MANHATTAN (CN) - Undermining a transparency pledge, New York City Police Department broke freedom-of-information law by slapping a $36,000 price tag on arbitrarily censored footage, the local news outlet NY1 claims in court.

NY1, a Time Warner subsidiary, opens its Jan. 13 complaint with a brief history of the Body-Worn Camera program adopted with some reluctance by Police Commissioner Bill Bratton.

U.S. District Judge Shira Scheindlin mandated body cams for the department a little more than two years ago to protect black and Latino New Yorkers from unjustified racial profiling in the NYPD's stop-and-frisk program.

The idea gained traction around the country amid nationwide protest against police killings of unarmed, black citizens.

"With the deaths of Eric Garner, Michael Brown, Jr., Tamir Rice, Freddie Gray, and others after encounters with the police routinely appearing as front-page news, the stated purpose of the [body-worn camera] program was to 'provide transparency, accountability, and protection for both the police officers and those they serve,'" the 28-page complaint filed in Manhattan Supreme Court states.

The quotation refers to a joint statement by New York City Mayor Bill de Blasio and Public Advocate Letitia James during the program's launch Sept. 4, 2014.

"New York City will do everything it takes to stay the safest big city in the nation," they said at the time. "This means testing new methods and staying ahead of the curve on emerging technologies like body cameras."

NY1 reporter Courtney Gross says she put the city's soaring words to the test months later with a request for five weeks of unedited video files.

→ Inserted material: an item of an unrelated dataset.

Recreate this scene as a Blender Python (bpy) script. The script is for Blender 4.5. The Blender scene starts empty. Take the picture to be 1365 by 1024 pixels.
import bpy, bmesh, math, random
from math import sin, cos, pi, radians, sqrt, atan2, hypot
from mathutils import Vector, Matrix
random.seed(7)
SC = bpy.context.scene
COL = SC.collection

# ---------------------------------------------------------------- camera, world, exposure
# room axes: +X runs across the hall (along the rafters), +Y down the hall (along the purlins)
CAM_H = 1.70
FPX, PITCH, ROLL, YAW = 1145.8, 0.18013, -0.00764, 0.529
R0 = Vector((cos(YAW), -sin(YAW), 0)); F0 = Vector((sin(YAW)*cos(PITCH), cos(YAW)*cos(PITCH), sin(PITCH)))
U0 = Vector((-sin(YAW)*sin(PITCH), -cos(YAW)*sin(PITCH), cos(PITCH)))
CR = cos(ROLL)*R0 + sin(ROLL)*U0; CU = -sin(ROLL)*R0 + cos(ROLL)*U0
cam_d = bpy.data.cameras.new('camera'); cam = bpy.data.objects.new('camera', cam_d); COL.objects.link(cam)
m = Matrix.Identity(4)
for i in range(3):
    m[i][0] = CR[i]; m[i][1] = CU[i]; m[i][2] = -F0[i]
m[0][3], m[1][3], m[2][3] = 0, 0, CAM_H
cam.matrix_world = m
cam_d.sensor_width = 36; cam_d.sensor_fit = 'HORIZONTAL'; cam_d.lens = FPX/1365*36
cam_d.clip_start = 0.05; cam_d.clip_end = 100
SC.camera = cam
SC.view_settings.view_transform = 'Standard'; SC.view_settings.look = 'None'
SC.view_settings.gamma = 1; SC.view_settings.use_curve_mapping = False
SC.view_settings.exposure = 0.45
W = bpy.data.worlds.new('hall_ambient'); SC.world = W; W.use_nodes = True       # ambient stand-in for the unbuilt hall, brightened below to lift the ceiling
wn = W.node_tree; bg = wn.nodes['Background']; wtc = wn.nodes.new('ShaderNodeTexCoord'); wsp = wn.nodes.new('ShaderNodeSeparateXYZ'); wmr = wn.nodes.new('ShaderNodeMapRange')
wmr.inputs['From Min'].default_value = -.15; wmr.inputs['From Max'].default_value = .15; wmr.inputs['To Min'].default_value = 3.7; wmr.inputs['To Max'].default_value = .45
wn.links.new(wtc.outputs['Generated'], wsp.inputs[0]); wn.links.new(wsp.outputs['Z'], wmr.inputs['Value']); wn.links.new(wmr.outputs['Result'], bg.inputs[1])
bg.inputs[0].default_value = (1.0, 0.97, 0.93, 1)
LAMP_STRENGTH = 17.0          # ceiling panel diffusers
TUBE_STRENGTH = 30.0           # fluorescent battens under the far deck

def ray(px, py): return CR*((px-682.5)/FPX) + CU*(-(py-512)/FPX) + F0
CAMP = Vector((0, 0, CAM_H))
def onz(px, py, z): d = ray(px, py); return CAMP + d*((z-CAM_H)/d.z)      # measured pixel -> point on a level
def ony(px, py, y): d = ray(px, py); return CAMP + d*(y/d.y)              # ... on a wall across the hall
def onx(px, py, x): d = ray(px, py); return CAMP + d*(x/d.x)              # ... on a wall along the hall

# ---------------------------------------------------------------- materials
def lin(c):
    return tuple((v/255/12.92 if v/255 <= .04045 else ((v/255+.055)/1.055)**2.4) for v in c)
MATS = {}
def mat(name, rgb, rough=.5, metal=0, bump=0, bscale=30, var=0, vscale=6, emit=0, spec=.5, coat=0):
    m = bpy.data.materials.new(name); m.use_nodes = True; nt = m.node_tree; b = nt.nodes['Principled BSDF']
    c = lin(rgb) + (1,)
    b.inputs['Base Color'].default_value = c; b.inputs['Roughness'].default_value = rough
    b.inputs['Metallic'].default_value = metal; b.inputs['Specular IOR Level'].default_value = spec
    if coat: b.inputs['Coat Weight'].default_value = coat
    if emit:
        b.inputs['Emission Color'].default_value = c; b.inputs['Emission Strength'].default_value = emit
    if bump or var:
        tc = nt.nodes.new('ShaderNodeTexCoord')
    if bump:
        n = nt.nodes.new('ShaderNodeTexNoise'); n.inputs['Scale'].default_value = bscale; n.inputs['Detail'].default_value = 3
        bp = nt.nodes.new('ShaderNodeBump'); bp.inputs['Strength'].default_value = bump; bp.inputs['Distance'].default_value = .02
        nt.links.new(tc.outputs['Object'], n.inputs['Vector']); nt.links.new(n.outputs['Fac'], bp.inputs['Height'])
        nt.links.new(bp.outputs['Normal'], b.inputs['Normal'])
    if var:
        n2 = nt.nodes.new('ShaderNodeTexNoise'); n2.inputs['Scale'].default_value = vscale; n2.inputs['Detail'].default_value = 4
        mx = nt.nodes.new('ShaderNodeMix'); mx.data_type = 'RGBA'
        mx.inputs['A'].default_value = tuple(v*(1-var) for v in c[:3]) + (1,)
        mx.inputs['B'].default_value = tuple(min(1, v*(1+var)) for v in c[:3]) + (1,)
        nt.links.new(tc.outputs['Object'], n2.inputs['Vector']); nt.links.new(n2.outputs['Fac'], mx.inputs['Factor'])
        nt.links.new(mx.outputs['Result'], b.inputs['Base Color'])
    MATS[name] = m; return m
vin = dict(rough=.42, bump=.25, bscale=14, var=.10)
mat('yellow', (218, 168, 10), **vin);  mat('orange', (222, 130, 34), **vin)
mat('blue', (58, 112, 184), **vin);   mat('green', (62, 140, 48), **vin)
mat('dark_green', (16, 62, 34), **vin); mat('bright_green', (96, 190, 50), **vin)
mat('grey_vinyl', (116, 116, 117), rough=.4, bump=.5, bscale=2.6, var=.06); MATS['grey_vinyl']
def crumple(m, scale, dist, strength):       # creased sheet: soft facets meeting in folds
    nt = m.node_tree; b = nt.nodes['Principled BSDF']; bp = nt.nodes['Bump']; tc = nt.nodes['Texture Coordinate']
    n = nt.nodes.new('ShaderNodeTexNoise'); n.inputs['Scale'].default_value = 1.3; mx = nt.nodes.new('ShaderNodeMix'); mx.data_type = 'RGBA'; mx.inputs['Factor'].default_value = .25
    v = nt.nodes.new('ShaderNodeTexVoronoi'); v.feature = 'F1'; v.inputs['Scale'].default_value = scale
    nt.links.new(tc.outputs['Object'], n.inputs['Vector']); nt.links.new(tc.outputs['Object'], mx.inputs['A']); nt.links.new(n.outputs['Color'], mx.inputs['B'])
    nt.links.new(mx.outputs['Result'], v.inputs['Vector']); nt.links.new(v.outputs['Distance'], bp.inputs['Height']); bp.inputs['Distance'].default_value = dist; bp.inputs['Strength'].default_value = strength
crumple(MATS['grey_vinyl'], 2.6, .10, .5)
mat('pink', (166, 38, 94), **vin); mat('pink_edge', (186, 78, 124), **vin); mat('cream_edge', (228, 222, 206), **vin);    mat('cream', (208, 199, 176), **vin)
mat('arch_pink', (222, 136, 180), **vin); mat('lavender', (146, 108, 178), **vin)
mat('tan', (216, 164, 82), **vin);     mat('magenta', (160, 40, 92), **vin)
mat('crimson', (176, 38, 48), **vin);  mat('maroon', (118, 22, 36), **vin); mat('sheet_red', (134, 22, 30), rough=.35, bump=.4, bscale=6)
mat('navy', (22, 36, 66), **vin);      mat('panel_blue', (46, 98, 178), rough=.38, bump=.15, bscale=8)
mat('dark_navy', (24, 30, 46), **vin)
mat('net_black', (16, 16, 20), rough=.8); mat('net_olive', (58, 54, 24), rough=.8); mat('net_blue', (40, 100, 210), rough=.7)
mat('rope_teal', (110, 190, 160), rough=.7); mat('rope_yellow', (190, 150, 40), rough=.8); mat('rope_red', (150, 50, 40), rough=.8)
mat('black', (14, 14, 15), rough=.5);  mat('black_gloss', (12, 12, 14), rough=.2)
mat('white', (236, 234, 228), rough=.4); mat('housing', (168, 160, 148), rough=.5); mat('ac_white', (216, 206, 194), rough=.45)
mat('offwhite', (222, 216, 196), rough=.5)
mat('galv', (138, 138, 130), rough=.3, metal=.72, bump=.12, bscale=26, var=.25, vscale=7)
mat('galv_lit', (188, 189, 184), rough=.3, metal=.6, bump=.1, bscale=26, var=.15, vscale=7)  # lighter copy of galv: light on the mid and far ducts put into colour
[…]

The NYPD cited at least six exemptions to block the release of the raw footage, which the department argued would invade individual privacy, compromise confidential investigation and endanger people depicted in the video.

NY1 says that the department never explained why the footage was exempt, and imposed a five-figure "copying fee," in violation of state Freedom of Information Law.

The New York City Law Department declined to comment.